Amendment of Syria’s AANES Social Contract: between need and preparation for local elections
HASAKAH, Syria (North Press) – The Autonomous Administration of North and East Syria (AANES) is currently working on the amendment of the Social Contract charter, in a proactive move to conduct local elections in all the areas it controls.
The Social Contract, which acts as northeast Syria’s constitution, is a set of theoretical and practical foundations, laws and organizational rules which are established to determine the relationship between the administration and the people, and to clarify the rights and duties of individuals and officials within society.
The AANES drafted the first Social Contract after the establishment of autonomous administrations in the Jazira region, Kobani, and Afrin in 2014. After that, it was modified to the AANES’s charter in 2018, when the AANES was announced.
At the time, seven autonomous and civil administrations were formed in those areas (Jazira, Afrin, Euphrates, Manbij and its countryside, Raqqa, Tabqa, Deir ez-Zor).
Regarding the need for this amendment, co-chair of the AANES Executive Council Amina Ossi told North Press that “the AANES was established under extremely sensitive circumstances which require considering what was written as the basis and try to uproot the faults of experience during the past years.”
On July 15, a meeting of the Social Contract Drafting Committee led to the formation of a mini committee, which will work for two months to prepare the draft.
The mini committee will present the draft of the Social Contract when it is completed to the expanded committee for its approval. Then, the expanded committee will submit it to the General Council for final approval, according to co-chair of the AANES’ General Council Farid Atti.
The expanded committee includes 160 members; of which 30 represent the AANES, 30 represent the political parties in northeast Syria, 20 represent unions and women’s organizations, 30 represent NGOs, 10 represent youth institutions and the others represent independent figures in the region.
Lawyer Muhammad al-Tayih said that the amendment is essential, because there are areas that did not participate in drafting the Social Contract as they were controlled by ISIS. After the liberation of these areas, they should participate in the form and re-drafting of the Social Contract, according to al-Tayih.
Recently, the AANES has been facing a number of criticisms, especially in terms of services, amid calls to provide for the basic needs of residents.
In mid-June, the AANES canceled Resolution 119 to raise fuel prices after popular reactions in the Autonomous Administration regions.
“There are political parties and cultural groups that should participate to bear the moral and political responsibility for the peoples of these areas,” al-Tayih, who participated in drafting the former Social Contract, added.
The AANES aspires, through the amendment of the Social Contract, to establish a base for holding local elections in all regions of northeast Syria, according to a former statement by AANES officials.
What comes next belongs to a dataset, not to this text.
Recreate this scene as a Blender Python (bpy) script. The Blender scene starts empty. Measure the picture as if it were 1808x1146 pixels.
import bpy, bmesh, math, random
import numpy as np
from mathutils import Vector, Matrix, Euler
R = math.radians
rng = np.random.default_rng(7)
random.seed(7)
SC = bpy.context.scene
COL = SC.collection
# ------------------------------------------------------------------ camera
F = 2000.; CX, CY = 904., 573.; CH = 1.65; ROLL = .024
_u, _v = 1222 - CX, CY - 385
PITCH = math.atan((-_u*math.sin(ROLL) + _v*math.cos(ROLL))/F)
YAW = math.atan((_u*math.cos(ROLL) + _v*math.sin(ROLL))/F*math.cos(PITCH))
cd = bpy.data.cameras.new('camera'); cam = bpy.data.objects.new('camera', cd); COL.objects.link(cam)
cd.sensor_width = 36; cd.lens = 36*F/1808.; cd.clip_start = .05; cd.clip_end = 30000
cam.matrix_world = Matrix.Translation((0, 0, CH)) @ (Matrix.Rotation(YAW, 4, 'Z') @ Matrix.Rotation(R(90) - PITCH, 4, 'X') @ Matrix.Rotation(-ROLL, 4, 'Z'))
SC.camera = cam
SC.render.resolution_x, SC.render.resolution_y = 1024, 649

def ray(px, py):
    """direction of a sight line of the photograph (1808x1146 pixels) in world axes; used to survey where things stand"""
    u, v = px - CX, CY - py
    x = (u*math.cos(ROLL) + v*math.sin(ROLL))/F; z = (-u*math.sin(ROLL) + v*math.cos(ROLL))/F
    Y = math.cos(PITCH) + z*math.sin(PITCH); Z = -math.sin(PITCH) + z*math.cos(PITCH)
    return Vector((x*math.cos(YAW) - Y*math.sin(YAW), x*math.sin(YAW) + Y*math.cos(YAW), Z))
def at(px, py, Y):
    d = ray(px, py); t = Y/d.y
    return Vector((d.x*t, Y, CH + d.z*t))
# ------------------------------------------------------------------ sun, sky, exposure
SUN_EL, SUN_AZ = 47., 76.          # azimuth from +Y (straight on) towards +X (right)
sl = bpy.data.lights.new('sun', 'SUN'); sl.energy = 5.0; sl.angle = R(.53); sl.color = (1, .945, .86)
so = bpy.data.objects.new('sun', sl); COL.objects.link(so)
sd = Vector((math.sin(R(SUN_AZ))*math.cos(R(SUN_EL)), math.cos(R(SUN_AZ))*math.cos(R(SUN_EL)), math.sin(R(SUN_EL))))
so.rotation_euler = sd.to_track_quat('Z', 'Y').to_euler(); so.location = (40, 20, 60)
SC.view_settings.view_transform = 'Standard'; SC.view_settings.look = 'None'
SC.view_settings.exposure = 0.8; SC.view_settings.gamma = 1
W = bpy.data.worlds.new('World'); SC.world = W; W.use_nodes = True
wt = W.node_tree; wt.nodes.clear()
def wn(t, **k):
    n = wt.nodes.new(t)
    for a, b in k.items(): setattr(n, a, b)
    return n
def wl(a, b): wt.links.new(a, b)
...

The new social contract will determine the form and structure of the AANES, as well as include an electoral commission which will supervise future elections.
In November 2020, the National Conference for the People of the Jazira and Euphrates, which was held by the Syrian Democratic Council, approved the holding of elections in northeast Syria within a period not exceeding a year, and restructuring the administrative system to ease bureaucracy.
It is not yet clear whether the elections will take place centrally, or whether each region will choose its administration through its own elections.
“The local elections are essential and will have the complete legitimacy derived from the Syrian people of AANES-held areas,” Ossi referred.
Participation in elections of the communes and local councils at the end of September 2017 reached 69%, she pointed out.
Officials of the Global Coalition to Defeat ISIS, representatives of Russian forces working in the region, and representative of Kurdish parties from the Kurdistan Regional Government in Iraq, and Turkey supervised the electoral process then.
“It is time for ballot boxes to determine once again a societal organization worthy of our people,” Ossi believed.